Angst, dass mit den Erfolgen und der Euphorie auch das Anspruchsdenken wächst, hat Ralf Rangnick nicht. Denn nach seinen Plänen ist da noch viel Luft nach oben. Es soll nicht nur schnellstmöglich in Richtung erste Liga gehen, sondern »dort auch ins obere Drittel«. Und: »Dietrich Mateschitz hat gesagt, er möchte nicht erst 80 sein, wenn RB Leipzig Deutscher Meister wird.« Der Gründer des Red-Bull-Imperiums ist jetzt 71. Rangnick scheint gedanklich der ersten Liga schon jetzt sehr viel näher als der zweiten. Am Mittwochabend sprach er auch über das Umfeld bei RB: »Alles ist erstklassig, es fehlt an nichts.« Auch der Deutsche Fußball-Bund (DFB) schwärmt. »In Leipzig entsteht etwas Großes mit Nachhaltigkeit«, lobte DFB-Vizepräsident Hans-Dieter Drewitz im November, als er dem Klub und seinen Ausbildungspartnern das Zertifikat »Eliteschule des Fußballs« verlieh. Die A-Jugend und B-Jugend spielt in der 1. Bundesliga schon ganz oben mit.

Dass die Zukunft von RB Leipzig also Karlsruhe heißen soll, gilt nur für die Mannschaft und den Trainer.
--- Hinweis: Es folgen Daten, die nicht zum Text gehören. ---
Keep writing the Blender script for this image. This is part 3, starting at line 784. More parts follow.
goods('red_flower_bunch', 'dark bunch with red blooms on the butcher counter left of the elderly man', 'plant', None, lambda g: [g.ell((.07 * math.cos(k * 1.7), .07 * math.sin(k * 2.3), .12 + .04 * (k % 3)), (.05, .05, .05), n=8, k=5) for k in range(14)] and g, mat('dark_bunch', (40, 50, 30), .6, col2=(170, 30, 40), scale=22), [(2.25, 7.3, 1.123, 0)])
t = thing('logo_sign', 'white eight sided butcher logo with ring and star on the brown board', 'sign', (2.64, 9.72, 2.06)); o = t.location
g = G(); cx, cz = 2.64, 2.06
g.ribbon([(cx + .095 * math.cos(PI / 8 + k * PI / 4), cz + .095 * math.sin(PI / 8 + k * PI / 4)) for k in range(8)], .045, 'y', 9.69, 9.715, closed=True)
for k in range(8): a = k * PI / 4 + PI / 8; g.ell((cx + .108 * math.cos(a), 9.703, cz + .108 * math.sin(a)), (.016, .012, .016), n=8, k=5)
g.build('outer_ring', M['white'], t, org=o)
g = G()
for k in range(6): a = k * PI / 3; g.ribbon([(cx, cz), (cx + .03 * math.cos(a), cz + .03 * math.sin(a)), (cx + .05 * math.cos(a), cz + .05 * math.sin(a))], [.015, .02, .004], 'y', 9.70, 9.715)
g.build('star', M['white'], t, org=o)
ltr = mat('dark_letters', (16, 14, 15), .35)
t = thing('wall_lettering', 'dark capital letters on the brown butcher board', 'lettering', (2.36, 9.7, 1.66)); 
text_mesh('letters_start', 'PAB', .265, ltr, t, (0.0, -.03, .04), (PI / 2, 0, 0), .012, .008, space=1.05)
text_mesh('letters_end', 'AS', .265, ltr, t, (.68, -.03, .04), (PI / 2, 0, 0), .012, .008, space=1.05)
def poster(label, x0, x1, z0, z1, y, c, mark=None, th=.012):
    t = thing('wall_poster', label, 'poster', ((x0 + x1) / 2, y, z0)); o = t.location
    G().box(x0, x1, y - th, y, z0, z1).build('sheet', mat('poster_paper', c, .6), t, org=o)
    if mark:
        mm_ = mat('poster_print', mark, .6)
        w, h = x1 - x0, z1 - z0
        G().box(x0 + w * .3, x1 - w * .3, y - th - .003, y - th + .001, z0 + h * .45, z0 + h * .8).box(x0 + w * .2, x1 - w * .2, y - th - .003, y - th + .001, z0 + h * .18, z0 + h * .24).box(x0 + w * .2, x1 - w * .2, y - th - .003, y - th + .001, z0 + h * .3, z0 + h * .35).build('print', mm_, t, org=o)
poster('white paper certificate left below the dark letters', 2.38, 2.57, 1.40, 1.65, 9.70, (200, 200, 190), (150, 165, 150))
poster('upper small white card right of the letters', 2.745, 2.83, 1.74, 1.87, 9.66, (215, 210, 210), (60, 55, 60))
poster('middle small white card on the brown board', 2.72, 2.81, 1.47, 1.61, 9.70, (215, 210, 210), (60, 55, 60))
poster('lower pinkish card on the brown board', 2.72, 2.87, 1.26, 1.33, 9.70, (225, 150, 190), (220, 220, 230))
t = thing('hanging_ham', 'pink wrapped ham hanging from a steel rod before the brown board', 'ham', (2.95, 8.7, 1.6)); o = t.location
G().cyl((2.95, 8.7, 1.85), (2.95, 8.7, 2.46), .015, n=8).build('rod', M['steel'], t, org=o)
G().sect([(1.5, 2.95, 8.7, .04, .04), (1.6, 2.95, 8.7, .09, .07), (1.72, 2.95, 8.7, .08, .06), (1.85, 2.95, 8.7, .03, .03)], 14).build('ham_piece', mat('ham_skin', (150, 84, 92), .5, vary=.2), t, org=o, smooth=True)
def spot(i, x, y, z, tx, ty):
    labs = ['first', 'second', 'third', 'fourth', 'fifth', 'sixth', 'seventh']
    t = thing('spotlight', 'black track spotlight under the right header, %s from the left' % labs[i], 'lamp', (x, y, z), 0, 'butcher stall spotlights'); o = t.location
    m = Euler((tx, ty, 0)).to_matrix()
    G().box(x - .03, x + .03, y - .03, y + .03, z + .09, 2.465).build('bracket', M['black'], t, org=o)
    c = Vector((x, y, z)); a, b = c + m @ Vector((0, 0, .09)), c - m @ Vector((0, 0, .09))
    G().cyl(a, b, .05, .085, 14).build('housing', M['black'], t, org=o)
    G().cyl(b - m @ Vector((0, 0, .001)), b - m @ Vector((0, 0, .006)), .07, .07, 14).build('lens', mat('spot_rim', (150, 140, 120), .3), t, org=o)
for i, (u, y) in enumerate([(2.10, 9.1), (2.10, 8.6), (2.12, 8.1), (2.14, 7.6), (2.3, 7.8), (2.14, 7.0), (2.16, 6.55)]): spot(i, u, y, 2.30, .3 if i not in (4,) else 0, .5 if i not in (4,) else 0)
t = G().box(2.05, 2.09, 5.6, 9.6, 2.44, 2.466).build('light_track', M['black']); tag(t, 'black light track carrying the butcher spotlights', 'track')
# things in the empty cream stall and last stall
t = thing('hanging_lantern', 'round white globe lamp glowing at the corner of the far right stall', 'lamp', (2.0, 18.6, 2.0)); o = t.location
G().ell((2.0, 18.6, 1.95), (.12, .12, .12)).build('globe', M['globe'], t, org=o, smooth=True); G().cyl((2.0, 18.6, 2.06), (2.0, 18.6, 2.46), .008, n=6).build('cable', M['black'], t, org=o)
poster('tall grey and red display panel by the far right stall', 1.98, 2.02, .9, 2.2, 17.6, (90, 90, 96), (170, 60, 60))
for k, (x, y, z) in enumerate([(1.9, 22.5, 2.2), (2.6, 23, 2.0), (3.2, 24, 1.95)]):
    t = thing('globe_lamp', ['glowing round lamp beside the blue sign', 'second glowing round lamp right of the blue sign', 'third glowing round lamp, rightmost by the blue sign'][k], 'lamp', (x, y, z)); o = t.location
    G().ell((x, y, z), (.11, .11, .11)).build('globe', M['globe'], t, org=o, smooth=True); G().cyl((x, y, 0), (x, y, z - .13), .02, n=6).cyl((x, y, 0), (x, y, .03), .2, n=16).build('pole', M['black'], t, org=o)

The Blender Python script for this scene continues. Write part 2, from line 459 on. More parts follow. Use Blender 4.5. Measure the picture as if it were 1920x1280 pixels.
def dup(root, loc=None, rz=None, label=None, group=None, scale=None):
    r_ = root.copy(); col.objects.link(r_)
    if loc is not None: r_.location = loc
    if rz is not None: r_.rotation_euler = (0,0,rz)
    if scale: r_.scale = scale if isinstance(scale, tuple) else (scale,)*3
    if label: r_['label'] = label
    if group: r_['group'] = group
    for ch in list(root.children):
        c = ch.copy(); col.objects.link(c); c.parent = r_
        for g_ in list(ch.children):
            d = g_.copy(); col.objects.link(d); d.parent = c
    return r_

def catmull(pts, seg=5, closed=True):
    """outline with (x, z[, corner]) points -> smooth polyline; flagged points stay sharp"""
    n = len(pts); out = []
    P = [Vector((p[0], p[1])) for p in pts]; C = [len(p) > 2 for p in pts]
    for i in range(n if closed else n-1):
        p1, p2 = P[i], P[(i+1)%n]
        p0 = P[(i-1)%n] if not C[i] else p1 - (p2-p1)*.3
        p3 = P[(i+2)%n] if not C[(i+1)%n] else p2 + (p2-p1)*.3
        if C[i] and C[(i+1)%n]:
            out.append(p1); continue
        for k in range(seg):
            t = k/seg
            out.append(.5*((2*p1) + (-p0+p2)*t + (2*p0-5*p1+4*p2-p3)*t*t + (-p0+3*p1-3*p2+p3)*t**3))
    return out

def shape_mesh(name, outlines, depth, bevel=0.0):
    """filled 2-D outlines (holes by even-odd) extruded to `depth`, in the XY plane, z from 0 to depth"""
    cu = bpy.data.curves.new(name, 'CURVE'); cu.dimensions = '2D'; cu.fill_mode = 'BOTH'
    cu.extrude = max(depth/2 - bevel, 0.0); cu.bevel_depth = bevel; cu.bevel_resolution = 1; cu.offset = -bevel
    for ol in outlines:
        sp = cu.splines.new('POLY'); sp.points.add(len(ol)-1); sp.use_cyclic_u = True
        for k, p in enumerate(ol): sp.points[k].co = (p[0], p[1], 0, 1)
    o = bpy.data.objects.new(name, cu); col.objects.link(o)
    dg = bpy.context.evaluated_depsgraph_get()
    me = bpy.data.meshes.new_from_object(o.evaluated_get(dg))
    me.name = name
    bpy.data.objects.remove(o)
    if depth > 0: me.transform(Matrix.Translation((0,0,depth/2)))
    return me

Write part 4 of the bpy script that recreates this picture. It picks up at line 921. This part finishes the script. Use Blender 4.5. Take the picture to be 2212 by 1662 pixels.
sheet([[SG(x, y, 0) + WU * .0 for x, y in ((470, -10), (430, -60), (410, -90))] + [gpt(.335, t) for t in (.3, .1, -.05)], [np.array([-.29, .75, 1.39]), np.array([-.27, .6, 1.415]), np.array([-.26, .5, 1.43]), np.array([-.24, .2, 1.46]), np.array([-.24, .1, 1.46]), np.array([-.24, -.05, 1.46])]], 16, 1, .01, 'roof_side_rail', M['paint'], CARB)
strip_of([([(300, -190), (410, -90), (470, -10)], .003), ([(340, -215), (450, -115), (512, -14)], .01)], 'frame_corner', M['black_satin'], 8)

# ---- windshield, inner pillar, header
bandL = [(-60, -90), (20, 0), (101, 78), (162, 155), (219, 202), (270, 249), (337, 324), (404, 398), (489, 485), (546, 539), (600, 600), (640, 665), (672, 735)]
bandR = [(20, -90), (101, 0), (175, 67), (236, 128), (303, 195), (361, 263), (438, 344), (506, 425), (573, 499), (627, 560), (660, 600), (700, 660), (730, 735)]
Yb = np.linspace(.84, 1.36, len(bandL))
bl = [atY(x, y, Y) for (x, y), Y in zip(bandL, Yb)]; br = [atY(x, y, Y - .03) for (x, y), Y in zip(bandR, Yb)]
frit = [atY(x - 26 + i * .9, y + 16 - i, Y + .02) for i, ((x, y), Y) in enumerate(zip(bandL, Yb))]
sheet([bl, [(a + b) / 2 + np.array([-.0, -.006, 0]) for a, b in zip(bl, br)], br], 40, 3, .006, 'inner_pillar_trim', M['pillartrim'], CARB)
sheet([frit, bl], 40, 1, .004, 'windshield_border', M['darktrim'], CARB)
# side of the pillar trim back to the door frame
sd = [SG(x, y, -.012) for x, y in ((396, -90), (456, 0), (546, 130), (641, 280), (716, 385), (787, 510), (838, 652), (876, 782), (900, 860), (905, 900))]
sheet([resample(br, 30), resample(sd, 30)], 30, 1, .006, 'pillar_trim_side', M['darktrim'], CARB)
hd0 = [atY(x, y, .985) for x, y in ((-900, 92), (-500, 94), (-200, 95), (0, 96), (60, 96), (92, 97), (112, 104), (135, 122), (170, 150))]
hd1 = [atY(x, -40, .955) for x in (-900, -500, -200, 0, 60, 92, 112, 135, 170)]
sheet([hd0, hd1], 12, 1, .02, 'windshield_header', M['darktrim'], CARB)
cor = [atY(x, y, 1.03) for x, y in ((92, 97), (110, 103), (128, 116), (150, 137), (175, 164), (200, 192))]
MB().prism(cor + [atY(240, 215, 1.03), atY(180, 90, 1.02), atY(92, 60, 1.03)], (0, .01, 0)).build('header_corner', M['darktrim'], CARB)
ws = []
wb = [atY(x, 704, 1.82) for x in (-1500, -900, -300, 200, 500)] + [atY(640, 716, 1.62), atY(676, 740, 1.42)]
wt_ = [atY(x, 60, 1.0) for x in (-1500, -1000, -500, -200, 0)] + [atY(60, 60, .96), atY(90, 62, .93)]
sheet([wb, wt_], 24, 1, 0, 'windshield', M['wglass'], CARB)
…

Und das ist die Kehrseite von Rangnicks Motto: Erfolg, koste es, was es wolle. Nachdem Trainer Alexander Zorniger nach zwei Punkteteilungen vor der Winterpause 2015 mit einer Niederlage gestartet war, zog Rangnick ganz schnell die Reißleine. Der beliebte Aufstiegstrainer musste gehen. Offiziell wurden unterschiedliche Auffassungen von der Weiterentwicklung der Mannschaft als Trennungsgrund kommuniziert. Das mag tatsächlich auch ein Detail der Geschichte gewesen sein. Aber dass Rangnick die Chance auf den schnellen Aufstieg trotz des einen oder anderen Dementis wahren wollte, dürfte ebenso eine Rolle gespielt haben. Noch bevor die Leipziger gegen den 1. FC Union Berlin gewonnen hatten, rechnete der Sportdirektor vor: »Wir haben noch zwölf Spiele, wenn wir zehn gewinnen steigen wir auf.« Spielern wir Rekordtorschütze Daniel Frahn geht es ähnlich wie dem Trainer. Werden sie den Ansprüchen nicht mehr gerecht, kommen eben zwei Neue.